94 minutes turned to 95. Then to 96. Then to 97. It seemed as though Tony Leake wanted to play until midnight. Barry Richardson didn’t, and as he gathered the ball on 97 minutes, he took his time delivering it back out. Leake didn’t like that, and inexplicably, awarded Orient an indirect free-kick in the area, as well as booking our keeper. We were seven minutes into unspecified injury time, and Leake had seemingly gone outside of the rulebook to make sure Orient scored. “Though Richardson was within the laws, an indirect free kick was awarded to Orient 15 yards out,” wrote Echo reporter Brian Halford.

Of course, the free kick was rolled nonchalantly to Ian Hendon, who blasted it into the back of the net for 1-1. Shock horror, the whistle immediately sounded to end the game as a draw.

Absolute pandemonium broke out. My uncle flew (not literally) down four rows of seats in anger, looking to get onto the field. Jason Barnett raced onto the pitch to restrain Richardson, who had lost his cool and was chasing after Leake as he tried to exit the pitch. City players either slumped to their knees are angrily shouted at the berk in black. The ground was stunned, not just by the events on the field, but the uncertainty off it.

Of course, all became clear later, on the way home. The Sports Report show on Five Live covered Beck’s arrest, and luckily my uncle didn’t make it onto the pitch, so he drove me home. Beck was back for the Tuesday night draw with Cambridge, but Richardson was not – his reaction to those final few moments was enough to earn him a two-match internal suspension from Beck.

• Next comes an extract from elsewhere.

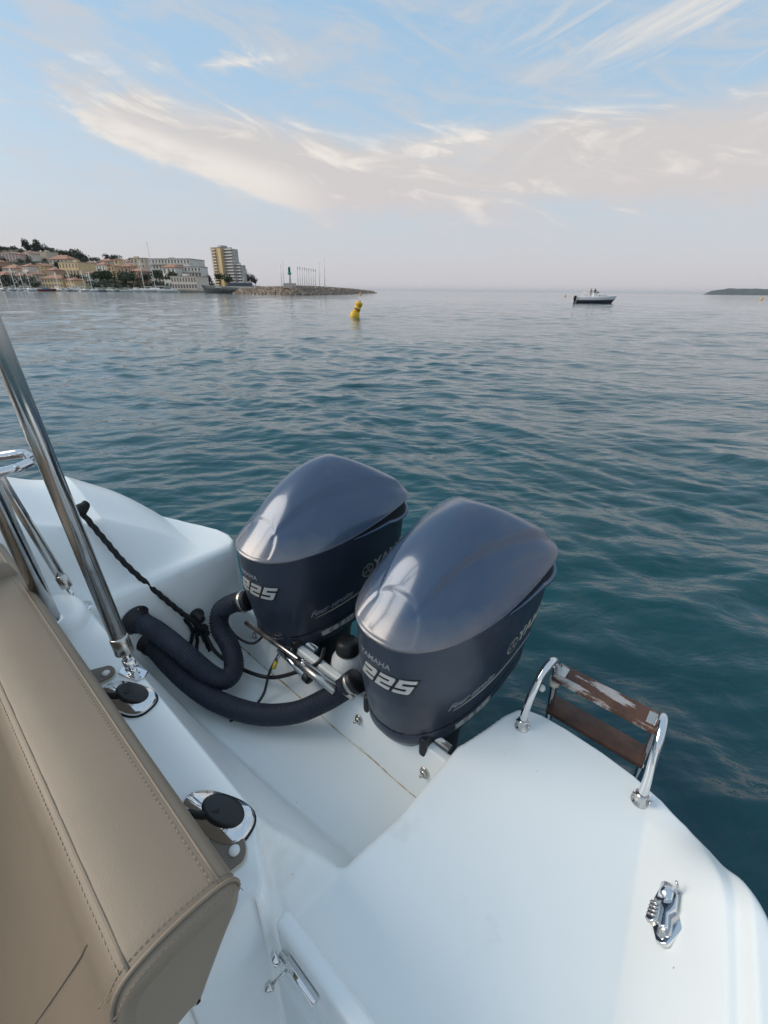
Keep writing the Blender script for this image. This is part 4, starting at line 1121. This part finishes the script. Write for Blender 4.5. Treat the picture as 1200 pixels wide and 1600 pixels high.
# the tall residential tower
def tower():
    Yd = 470
    xa, zt = far(322, Yd, 384.5); xb, _ = far(352, Yd); xc, _ = far(377, Yd)
    z0 = 3.0; w1 = (xb - xa); cx = (xa + xb) / 2
    th = Thing('residential_tower', (cx, Yd, z0), 'tall sunlit yellow residential tower standing over the far marina', 'tower', None, WORLD)
    rot = R_(-34); cr, sr = math.cos(rot), math.sin(rot); d = 9
    def L(x, y, z): return (xb + x * cr - y * sr, Yd + x * sr + y * cr, z)      # origin at the corner between the two seen faces
    def bx(x0, x1, y0, y1, za, zb):
        V = [L(x, y, z) for z in (za, zb) for x, y in ((x0, y0), (x1, y0), (x1, y1), (x0, y1))]
        return V, [[0, 3, 2, 1], [4, 5, 6, 7]] + [[i, (i + 1) % 4, 4 + (i + 1) % 4, 4 + i] for i in range(4)]
    W = w1 * 1.06; H = zt - z0; nf = 13; fh = (H - 2.5) / nf
    th.part('wall', bx(-W, 0, 0, d, z0 - 3, zt - 1.2), wallmat((.74, .54, .29), 'wall_tower'), smooth=False)  # warm sunlight on this face is put into its yellow
    th.part('wing_wall', bx(0, 12, 4, d + 1, z0 - 3, zt - 2.2), wallmat((.5, .48, .46), 'wall_wing_shaded'), smooth=False)  # shade on the side turned from the sun is put into the grey
    th.part('roof', bx(-W - .4, .4, -.4, d, zt - 1.2, zt - .5), M_ROOF2, smooth=False)
    th.part('lift_house', bx(-W * .7, -W * .35, 5, 12, zt - .5, zt + 1.3), wallmat((.5, .48, .46), 'wall_wing_shaded'), smooth=False)
    th.part('stepped_wing', bx(12, 19, 6, d + 2, z0 - 3, zt - 15), wallmat((.5, .48, .46), 'wall_wing_shaded'), smooth=False)
    for f_ in range(nf):
        z = z0 + 2 + f_ * fh
        th.part('balcony', bx(-W * .97, -W * .46, -1.5, -.02, z, z + 1.15), mat('tower_balcony', (.70, .62, .50), .8), smooth=False)
        th.part('window', bx(-W * .95, -W * .48, -.05, .03, z + 1.15, z + fh - .35), mat('tower_window', (.16, .11, .09), .4), smooth=False)
        th.part('wing_balcony', bx(.3, 11.8, 2.6, 3.98, z, z + 1.1), mat('wing_balcony', (.60, .58, .56), .8), smooth=False)
        for k in range(3):
            th.part('wing_window', bx(.8 + k * 3.8, 3.6 + k * 3.8, 3.93, 4.03, z + 1.1, z + fh - .4), M_WIN, smooth=False)
        if f_ < 8:
            th.part('stepped_balcony', bx(12.3, 18.8, 4.8, 5.98, z, z + 1.1), mat('wing_balcony', (.60, .58, .56), .8), smooth=False)
            th.part('stepped_window', bx(12.6, 18.5, 5.93, 6.03, z + 1.1, z + fh - .4), M_WIN, smooth=False)
tower()

# trees of the far shore
M_LEAF = mat('dark_foliage', (.040, .056, .032), .8, var=.45, vscale=.35)
M_LEAF2 = mat('pine_foliage', (.035, .055, .022), .8, var=.4, vscale=.3)
M_BARK = mat('far_bark', (.12, .085, .06), .9)
def crown(c, rx, rz, n, size, flat=.0, seed=0, lobes=6):
    r = np.random.default_rng(seed)
    lo = [(r.normal(0, .38, 3) * np.array([1, 1, .7])) for _ in range(lobes)]
    V = []; Fc = []
    for i in range(n):
        l = lo[r.integers(lobes)]; q = r.normal(0, 1, 3); q /= np.linalg.norm(q); q *= r.uniform(.25, .62)
        p = l + q
        if flat: p[2] = max(p[2], -flat)
        P = np.array([c[0] + p[0] * rx, c[1] + p[1] * rx, c[2] + p[2] * rz])
        a = r.normal(0, 1, 3); a /= np.linalg.norm(a); b = np.cross(a, r.normal(0, 1, 3)); b /= np.linalg.norm(b)
        s_ = size * r.uniform(.6, 1.4); k = len(V)
        V += [tuple(P + a * s_), tuple(P + b * s_ * .7), tuple(P - a * s_), tuple(P - b * s_ * .7)]; Fc.append([k, k + 1, k + 2, k + 3])
    return V, Fc
def tree(u, vb, vt, Yd, wpx, label, kind='round', seed=0, group='trees of the far shore'):
    x, zt = far(u, Yd, vt); _, zb = far(u, Yd, vb); w = wpx * Yd * math.cos(PITCH) / FPX
    zg = min(zb, float(terrain(x, Yd))) ; h = zt - zb
    nm = {'round': 'broadleaf_tree', 'umbrella': 'umbrella_pine', 'spire': 'cypress_tree'}[kind]
    th = Thing(nm, (x, Yd, zg), label, 'tree', group, WORLD)
    cz = (zt + zb) / 2
    th.part('trunk', join(tube(spline([(x, Yd, zg - 1), (x + .3, Yd, (zg + cz) / 2), (x + .1, Yd, cz)], 4), .35, 7, rfun=lambda l: max(.3, 1 - l * .04)), rod((x, Yd, (zg + cz) / 2), (x + w * .2, Yd, cz), .15, 6), rod((x, Yd, (zg + cz) / 2), (x - w * .2, Yd, cz), .15, 6)), M_BARK)
    n = int(min(900, 220 + w * h * 3))
    th.part('crown', crown((x, Yd, cz), w * .56, h * .56, n, max(.55, min(w, h) * .085), .35 if kind == 'umbrella' else 0, seed, 9 if kind != 'spire' else 4), M_LEAF2 if kind == 'umbrella' else M_LEAF, smooth=False)
TR = [(2, 398, 383, 610, 22, 'hilltop tree at the far left edge above the pink apartments', 'round'), (18, 396, 383, 615, 18, 'low hilltop tree left of the tallest hilltop trees', 'round'),
 (39, 396, 374, 618, 13, 'tallest hilltop tree on the skyline, left of its pair', 'round'), (54, 396, 375.5, 618, 15, 'tall hilltop tree on the skyline, right of its pair', 'round'),
 (75, 400, 387, 612, 20, 'hilltop pine right of the tall pair on the skyline', 'umbrella'), (92, 402, 388, 605, 22, 'broad hilltop pine above the beige block', 'umbrella'),
 (108, 406, 389, 600, 24, 'dense dark pine above the sandy villa', 'round'), (124, 412, 391, 590, 26, 'large dark pine descending the ridge right of the sandy villa', 'round'),
 (148, 410, 401, 600, 16, 'small skyline tree left of the two ridge trees', 'round'), (167, 409, 397.5, 600, 11, 'left one of the two dark ridge trees above the chapel', 'round'),
 (181, 408, 396.5, 600, 17, 'right one of the two dark ridge trees above the chapel', 'round'), (202, 413, 402, 590, 15, 'dark ridge tree right of the chapel tower', 'umbrella'),
 (157, 441, 419, 400, 30, 'left of the two big umbrella pines behind the marina', 'umbrella'), (188, 444, 422.5, 390, 38, 'right of the two big umbrella pines behind the marina', 'umbrella'),
 (120, 440, 427, 352, 24, 'broad dark tree below the yellow mansion', 'umbrella'), (246, 438, 420, 400, 20, 'tree right of the tall masts before the white house', 'round'),
 (267, 441, 422, 375, 22, 'round umbrella pine above the low restaurant', 'umbrella'), (292, 442, 431, 350, 12, 'small tree between the restaurant openings', 'round'),
 (342, 440, 426, 400, 20, 'umbrella pine at the foot of the tower', 'umbrella'), (325, 441, 430, 395, 10, 'dark tree left of the tower foot', 'round'), (357, 442, 430, 410, 14, 'dark tree right of the tower foot', 'round'),
 (8, 446, 426, 345, 22, 'dark tree among the masts at the far left', 'round'), (40, 444, 430, 350, 20, 'dark tree behind the moored boats left of the blue cover', 'round'), (226, 440, 424, 395, 16, 'dark tree between the tall masts', 'round'), (90, 424, 408, 470, 14, 'tree between the sandy villa and the yellow mansion', 'round'),
 (381, 442, 424, 500, 12, 'dark shrub on the slope right of the tower, upper one', 'round'), (391, 442, 428, 498, 12, 'dark shrub on the slope right of the tower, lower one', 'round'), (398, 442, 434, 495, 8, 'last small shrub at the end of the slope', 'round')]
for i, t in enumerate(TR): tree(*t, seed=i)
# woods between the houses read as one mass
def woods():
    r = np.random.default_rng(5); V = []; Fc = []
    for i in range(640):
        Yd = r.uniform(360, 600); u = r.uniform(-60, 330)
        x = (u - 600) / FPX * Yd * math.cos(PITCH); z = float(terrain(x, Yd)); w = r.uniform(1.5, 3.6)
        v, f = crown((x, Yd, z + w * .7), w * 1.2, w, 26, .8, 0, i, 4); k = len(V); V += v; Fc += [[a + k for a in q] for q in f]
    o = mesh_obj('hillside_woods', V, Fc, M_LEAF, smooth=False); tag(o, 'dark green shrubs and woods between the houses of the far town', 'woods', kind='stuff')
woods()

# moored boats
M_HULLW = mat('far_hull_white', (.70, .69, .67), .4, var=.05)
M_HULLD = mat('far_hull_dark', (.05, .055, .07), .35)
M_HULLG = mat('far_hull_grey', (.20, .20, .21), .35)
M_MAST = mat('far_mast', (.80, .77, .72), .4)
def hull_mesh(x, y, L_, B_, fb, rot, sheer=.35, z0=-.25, rake=.12, bw=.5, x0=0.0):
    cr, sr = math.cos(rot), math.sin(rot); V = []; Fc = []; n = 14
    for i in range(n + 1):
        t = i / n
        w = B_ / 2 * (1 - max(0, (t - .45) / .55) ** 2.2) * (.86 + .14 * min(1, t * 4)) + .02
        zt = fb * (1 + sheer * t * t)
        for k, (yy, zz, xo) in enumerate(((-w * bw, z0, x0), (-w * max(.92, bw), zt * .45, (rake + x0) * .5), (-w, zt, rake), (-w * .93, zt + .06, rake), (w * .93, zt + .06, rake), (w, zt, rake), (w * max(.92, bw), zt * .45, (rake + x0) * .5), (w * bw, z0, x0))):
            X_ = (t - .5) * L_ + xo * L_ * t * t; V.append((x + X_ * cr - yy * sr, y + X_ * sr + yy * cr, zz))
    for i in range(n):
        for k in range(7): a = i * 8 + k; Fc.append([a, a + 8, a + 9, a + 1])
    Fc.append([7, 6, 5, 4, 3, 2, 1, 0]); Fc.append([n * 8 + k for k in range(8)])
    return V, Fc
def bpart(x, y, rot, x0, x1, w0, w1, z0, z1, slope=.0):
    cr, sr = math.cos(rot), math.sin(rot)
    V = []
    for z, i0_, i1_, w in ((z0, x0, x1, w0), (z1, x0 + slope, x1 - slope * 1.6, w1)):
        for X_, Y_ in ((i0_, -w / 2), (i1_, -w / 2), (i1_, w / 2), (i0_, w / 2)): V.append((x + X_ * cr - Y_ * sr, y + X_ * sr + Y_ * cr, z))
    return V, [[0, 3, 2, 1], [4, 5, 6, 7]] + [[i, (i + 1) % 4, 4 + (i + 1) % 4, 4 + i] for i in range(4)]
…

That was the Imps and Orient 1996. Beck was back in the dugout, and a week later the season was up and running courtesy of a 2-1 win at Swansea. Eventually, the Imps finished 9th, and those dropped points proved costly. Indeed, had we kept it tight against both Torquay and Orient or those games finished on 90 minutes, we’d have finished on 69 points, not 66, enough to lift us from ninth to our first-ever play-off to seventh, joint with Cardiff but above them on goal difference.

What if, two of the most frustrating words in football, and ones uttered later in the season after a further refereeing injustice.